In the third section, Fook gets where she wants to be: redeveloping practices. There are chapters on deconstruction and reconstruction, empowerment, conceptualising problems, narrative strategies, and working in context. Fook outlines, but more significantly, legitimates how social workers may systematically, transparently, tactfully and effectively devise forms of practice which will enable enduring changes: better outcomes for the people and communities with whom they deal.
While I am uneasy that the enigmatic language of postmodernity has been imported into a place where plain speaking is important, Fook cannot be blamed for forming it, or for its popularisation. She has undertaken research (Hawkins, Fook and Ryan 2001) suggesting the social justice language used in the social work education can wither as the language of practice.
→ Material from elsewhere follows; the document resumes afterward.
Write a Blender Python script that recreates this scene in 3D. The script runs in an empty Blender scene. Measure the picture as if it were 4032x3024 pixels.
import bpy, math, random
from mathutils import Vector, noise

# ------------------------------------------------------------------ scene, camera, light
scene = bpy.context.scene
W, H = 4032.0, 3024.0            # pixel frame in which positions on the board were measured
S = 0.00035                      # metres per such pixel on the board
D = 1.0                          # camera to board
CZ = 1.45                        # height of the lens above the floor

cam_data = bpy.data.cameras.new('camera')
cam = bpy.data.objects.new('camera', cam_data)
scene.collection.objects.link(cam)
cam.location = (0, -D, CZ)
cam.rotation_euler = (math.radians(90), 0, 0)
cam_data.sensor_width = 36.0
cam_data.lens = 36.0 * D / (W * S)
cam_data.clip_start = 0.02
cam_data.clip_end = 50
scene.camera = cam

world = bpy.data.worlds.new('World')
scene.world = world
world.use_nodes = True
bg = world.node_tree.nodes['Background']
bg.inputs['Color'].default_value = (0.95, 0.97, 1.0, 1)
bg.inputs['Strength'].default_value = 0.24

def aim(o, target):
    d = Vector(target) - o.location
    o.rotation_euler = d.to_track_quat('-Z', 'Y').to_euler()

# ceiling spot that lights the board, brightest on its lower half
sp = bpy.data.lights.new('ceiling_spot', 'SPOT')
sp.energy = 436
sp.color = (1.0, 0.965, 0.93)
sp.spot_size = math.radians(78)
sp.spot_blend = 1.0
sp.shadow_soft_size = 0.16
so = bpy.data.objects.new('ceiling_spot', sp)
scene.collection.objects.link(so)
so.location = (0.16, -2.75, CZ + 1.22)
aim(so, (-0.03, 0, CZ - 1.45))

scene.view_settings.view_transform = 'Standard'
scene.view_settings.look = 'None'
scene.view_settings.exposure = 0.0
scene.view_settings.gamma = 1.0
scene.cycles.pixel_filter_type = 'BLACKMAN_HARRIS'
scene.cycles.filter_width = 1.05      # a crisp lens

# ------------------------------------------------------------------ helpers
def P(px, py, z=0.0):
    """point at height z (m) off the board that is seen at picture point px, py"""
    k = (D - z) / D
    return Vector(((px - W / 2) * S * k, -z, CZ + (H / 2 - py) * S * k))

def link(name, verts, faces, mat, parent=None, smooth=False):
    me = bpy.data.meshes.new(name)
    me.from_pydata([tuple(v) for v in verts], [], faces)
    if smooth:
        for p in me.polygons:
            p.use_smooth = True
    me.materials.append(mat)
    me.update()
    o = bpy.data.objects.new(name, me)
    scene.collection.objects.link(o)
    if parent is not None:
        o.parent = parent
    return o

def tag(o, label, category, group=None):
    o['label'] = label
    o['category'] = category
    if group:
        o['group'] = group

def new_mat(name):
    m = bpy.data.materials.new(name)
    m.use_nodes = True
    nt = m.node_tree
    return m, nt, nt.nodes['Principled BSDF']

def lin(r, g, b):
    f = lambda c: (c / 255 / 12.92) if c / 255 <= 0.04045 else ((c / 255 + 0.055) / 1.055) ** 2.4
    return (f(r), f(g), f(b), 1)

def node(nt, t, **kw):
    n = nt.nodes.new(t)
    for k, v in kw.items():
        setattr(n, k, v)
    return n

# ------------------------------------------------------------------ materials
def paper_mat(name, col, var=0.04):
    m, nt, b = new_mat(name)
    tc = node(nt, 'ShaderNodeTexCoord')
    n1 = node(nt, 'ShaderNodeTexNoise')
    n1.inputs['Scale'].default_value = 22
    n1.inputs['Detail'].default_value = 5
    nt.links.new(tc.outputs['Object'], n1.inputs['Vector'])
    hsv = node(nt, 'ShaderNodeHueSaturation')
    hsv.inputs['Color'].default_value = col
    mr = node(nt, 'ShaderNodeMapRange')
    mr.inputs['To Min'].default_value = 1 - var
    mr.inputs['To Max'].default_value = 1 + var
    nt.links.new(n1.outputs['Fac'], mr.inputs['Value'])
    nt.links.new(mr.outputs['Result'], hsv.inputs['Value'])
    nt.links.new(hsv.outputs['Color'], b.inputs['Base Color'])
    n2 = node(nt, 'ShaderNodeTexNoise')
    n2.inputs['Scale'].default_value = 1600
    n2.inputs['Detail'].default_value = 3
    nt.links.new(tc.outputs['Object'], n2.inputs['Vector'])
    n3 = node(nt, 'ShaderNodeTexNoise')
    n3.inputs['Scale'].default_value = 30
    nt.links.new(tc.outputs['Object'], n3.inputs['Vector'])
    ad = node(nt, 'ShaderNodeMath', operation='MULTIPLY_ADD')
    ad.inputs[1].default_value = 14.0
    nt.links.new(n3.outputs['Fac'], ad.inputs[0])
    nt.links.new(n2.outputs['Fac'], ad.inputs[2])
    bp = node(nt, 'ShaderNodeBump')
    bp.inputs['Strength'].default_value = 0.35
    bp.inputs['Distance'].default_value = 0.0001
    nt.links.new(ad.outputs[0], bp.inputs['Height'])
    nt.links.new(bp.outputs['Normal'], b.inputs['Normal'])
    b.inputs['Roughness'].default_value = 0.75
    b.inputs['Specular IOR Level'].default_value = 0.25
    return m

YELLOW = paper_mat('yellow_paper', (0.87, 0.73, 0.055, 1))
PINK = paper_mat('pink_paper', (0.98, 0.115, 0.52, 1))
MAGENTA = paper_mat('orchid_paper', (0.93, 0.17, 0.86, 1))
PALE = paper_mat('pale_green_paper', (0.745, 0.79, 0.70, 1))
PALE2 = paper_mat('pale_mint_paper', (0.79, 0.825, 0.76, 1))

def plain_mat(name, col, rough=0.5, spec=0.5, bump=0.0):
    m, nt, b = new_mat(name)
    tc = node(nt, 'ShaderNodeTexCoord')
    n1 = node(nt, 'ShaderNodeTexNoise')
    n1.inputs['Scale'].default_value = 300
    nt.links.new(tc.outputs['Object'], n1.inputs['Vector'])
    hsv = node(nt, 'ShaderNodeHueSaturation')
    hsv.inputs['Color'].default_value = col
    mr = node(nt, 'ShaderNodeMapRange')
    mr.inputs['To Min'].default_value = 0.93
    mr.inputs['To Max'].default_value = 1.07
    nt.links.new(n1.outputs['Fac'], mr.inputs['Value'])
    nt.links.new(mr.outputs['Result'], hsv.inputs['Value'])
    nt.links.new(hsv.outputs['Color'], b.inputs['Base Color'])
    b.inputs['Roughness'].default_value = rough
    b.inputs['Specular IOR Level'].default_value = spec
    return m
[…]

Can a profession be so pliable? Professional practice would be vulnerable if practitioners took their lead from the language of their milieu. In this text Fook is motivated to put stronger substance, skills and analysis into social work's repertoire. It should guide social work practice to be more disciplined, thorough, evidential, democratic and reasoned.
I support this endeavour and the direction it could herald for the profession. Fook has taken a logical and committed step forward from the material she has previously published. She urges a serious, methodical and robust approach to the pragmatics of the coal face. She wants social work to be a profession which can engage in genuinely emancipatory practice. It will be interesting to see how it moves from here as it is a profession which could do with the shove.
References
Hawkins L, Fook J and Ryan M (2001) Social workers use of the language of social justice. British Journal of Social Work 31(1):1-13.